### Source records
(begin)

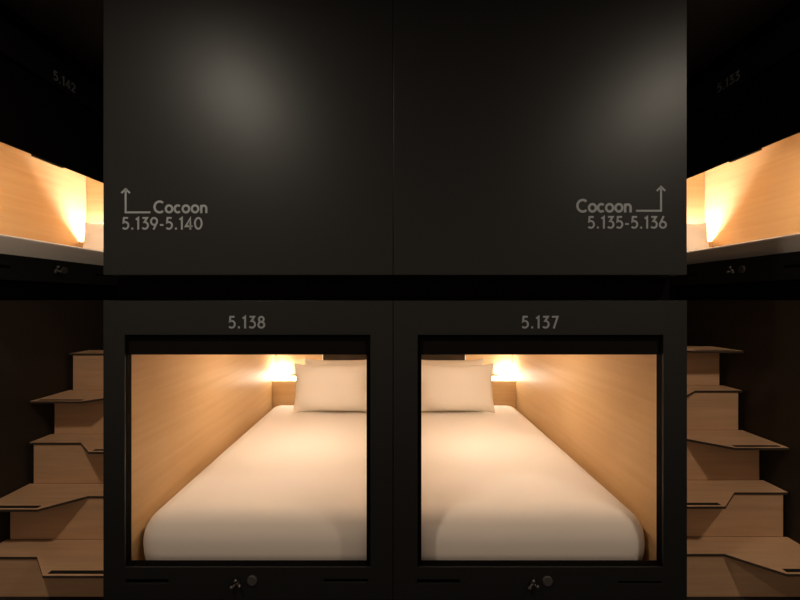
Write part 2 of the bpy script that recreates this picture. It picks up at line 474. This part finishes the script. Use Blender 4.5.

(end)
(begin)

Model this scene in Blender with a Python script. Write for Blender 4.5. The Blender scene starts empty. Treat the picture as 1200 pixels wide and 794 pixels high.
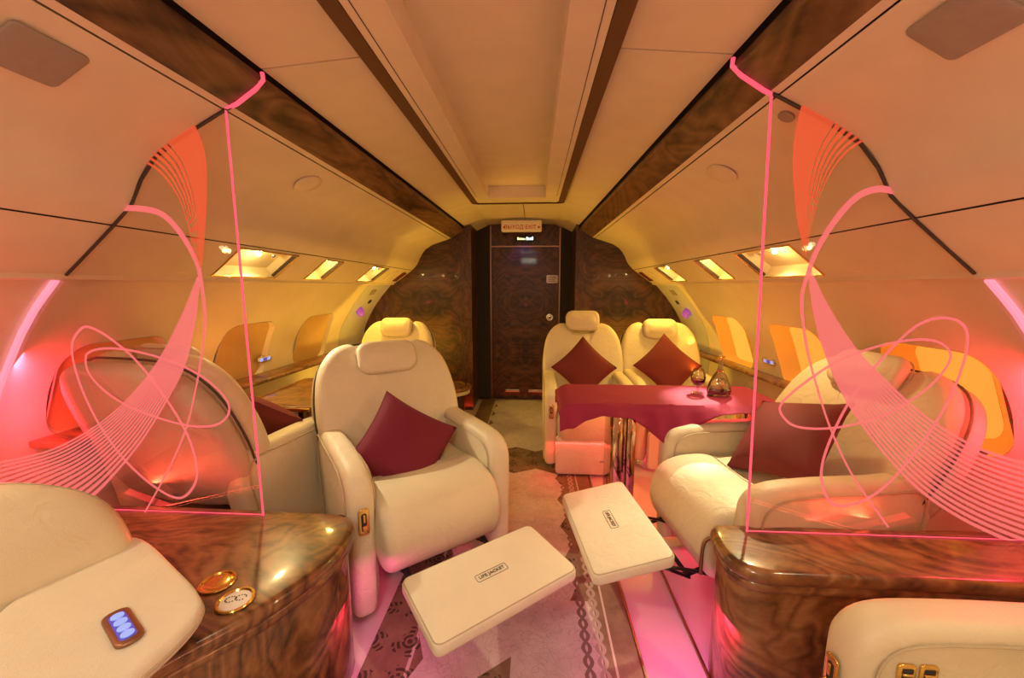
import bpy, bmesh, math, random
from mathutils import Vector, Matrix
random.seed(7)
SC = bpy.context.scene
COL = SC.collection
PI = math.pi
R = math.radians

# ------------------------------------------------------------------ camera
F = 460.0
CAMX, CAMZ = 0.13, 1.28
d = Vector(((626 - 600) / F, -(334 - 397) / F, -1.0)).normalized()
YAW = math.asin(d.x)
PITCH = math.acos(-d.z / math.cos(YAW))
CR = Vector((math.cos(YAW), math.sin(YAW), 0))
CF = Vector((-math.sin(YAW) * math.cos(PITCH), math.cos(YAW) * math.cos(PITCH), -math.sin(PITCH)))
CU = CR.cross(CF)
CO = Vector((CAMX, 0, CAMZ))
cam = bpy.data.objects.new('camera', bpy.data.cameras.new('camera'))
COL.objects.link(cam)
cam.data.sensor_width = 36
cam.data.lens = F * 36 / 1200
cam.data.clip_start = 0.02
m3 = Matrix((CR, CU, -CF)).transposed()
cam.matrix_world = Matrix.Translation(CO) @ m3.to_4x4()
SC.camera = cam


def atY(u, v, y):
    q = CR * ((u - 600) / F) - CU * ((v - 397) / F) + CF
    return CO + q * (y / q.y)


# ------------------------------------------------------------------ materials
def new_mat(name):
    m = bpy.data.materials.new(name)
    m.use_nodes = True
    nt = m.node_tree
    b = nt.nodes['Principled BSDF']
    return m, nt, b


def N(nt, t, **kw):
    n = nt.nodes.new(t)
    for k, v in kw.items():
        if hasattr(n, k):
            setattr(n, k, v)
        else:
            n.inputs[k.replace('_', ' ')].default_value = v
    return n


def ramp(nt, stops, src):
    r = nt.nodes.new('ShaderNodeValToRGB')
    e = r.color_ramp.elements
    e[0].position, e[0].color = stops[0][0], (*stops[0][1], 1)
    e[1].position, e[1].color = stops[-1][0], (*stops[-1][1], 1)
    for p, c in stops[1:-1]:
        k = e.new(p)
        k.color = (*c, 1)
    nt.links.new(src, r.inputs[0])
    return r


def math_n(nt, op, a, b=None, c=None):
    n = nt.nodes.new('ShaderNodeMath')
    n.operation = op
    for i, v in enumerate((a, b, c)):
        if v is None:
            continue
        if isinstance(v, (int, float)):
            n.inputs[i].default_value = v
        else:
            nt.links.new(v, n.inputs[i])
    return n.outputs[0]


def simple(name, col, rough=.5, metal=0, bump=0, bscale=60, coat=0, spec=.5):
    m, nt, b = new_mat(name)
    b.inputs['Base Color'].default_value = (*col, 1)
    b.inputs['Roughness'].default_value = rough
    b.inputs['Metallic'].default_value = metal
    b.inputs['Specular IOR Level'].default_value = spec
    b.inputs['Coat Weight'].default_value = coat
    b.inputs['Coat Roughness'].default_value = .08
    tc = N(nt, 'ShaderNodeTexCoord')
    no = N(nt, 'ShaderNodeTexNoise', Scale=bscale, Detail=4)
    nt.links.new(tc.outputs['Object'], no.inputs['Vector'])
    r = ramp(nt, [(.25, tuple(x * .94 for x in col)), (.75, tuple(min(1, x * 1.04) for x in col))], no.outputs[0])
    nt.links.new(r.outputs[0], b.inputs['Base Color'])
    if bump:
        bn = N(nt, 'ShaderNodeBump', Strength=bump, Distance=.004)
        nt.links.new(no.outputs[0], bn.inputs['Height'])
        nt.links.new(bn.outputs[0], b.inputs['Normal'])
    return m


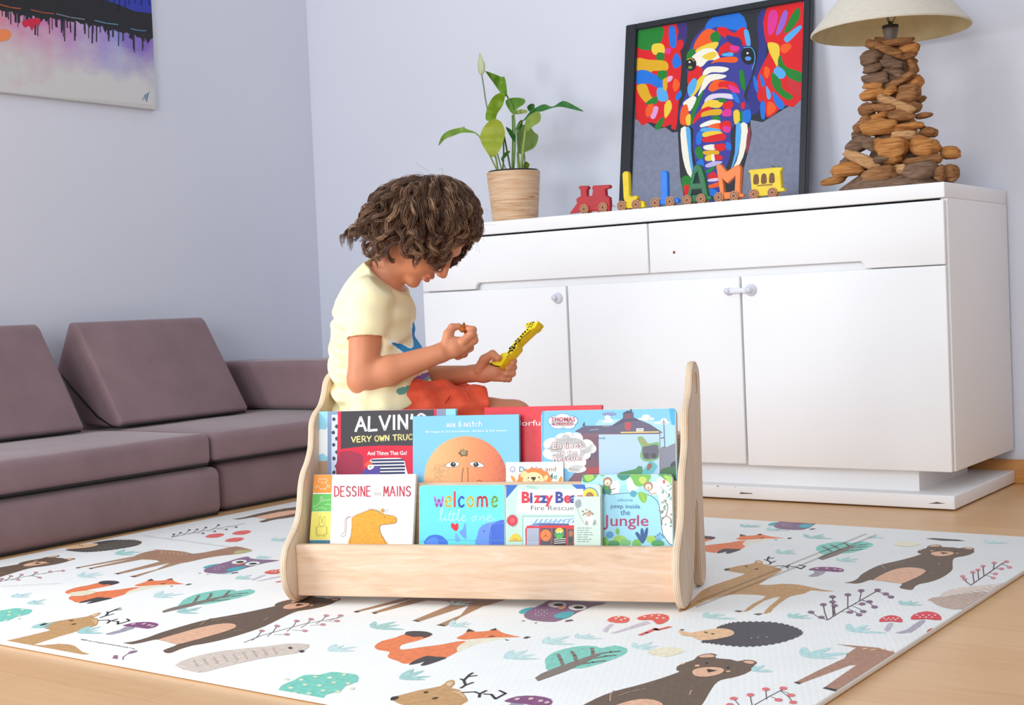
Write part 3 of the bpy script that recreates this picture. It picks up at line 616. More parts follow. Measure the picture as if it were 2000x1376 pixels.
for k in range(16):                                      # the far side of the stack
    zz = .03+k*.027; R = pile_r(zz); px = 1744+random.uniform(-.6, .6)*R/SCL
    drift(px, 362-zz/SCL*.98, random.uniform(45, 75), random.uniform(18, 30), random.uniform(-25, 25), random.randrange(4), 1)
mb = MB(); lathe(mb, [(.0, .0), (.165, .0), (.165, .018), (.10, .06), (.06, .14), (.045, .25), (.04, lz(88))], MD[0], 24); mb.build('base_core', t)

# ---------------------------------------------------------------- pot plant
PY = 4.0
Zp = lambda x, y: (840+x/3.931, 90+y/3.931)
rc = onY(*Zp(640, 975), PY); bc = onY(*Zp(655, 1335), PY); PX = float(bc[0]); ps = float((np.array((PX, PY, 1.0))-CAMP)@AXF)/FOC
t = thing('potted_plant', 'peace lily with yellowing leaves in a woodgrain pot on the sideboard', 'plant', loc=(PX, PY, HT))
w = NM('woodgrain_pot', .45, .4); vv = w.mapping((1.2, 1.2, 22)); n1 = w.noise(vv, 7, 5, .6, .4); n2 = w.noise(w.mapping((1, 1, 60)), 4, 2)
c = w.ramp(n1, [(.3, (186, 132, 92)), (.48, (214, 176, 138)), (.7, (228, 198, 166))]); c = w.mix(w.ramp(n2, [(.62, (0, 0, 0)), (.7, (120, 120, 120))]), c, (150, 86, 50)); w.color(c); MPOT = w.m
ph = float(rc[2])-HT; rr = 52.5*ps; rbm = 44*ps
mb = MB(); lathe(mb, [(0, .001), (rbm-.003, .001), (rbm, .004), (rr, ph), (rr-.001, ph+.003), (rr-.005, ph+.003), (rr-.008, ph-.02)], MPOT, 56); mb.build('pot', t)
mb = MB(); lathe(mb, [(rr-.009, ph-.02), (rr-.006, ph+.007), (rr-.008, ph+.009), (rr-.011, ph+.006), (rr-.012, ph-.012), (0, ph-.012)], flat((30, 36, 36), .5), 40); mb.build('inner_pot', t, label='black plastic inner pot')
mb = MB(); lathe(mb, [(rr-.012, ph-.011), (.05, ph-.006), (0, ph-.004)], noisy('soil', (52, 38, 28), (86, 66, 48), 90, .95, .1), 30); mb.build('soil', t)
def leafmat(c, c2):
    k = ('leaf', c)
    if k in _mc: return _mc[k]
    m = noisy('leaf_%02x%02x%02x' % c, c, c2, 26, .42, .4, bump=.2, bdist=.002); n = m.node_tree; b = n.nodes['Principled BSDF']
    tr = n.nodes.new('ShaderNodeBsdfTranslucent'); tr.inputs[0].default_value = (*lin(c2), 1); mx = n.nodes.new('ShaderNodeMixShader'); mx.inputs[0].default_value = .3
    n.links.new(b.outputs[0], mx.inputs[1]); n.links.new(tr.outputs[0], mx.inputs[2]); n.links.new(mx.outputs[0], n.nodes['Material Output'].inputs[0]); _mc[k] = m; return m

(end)

### Task
Above this task is a listing with pictures in it. Retype only the lines from the one containing "Model this scene" through the one containing "R = math.radians", both included, and not the pictures.

### Reply to the task
Model this scene in Blender with a Python script. Write for Blender 4.5. The Blender scene starts empty. Treat the picture as 1200 pixels wide and 794 pixels high.
import bpy, bmesh, math, random
from mathutils import Vector, Matrix
random.seed(7)
SC = bpy.context.scene
COL = SC.collection
PI = math.pi
R = math.radians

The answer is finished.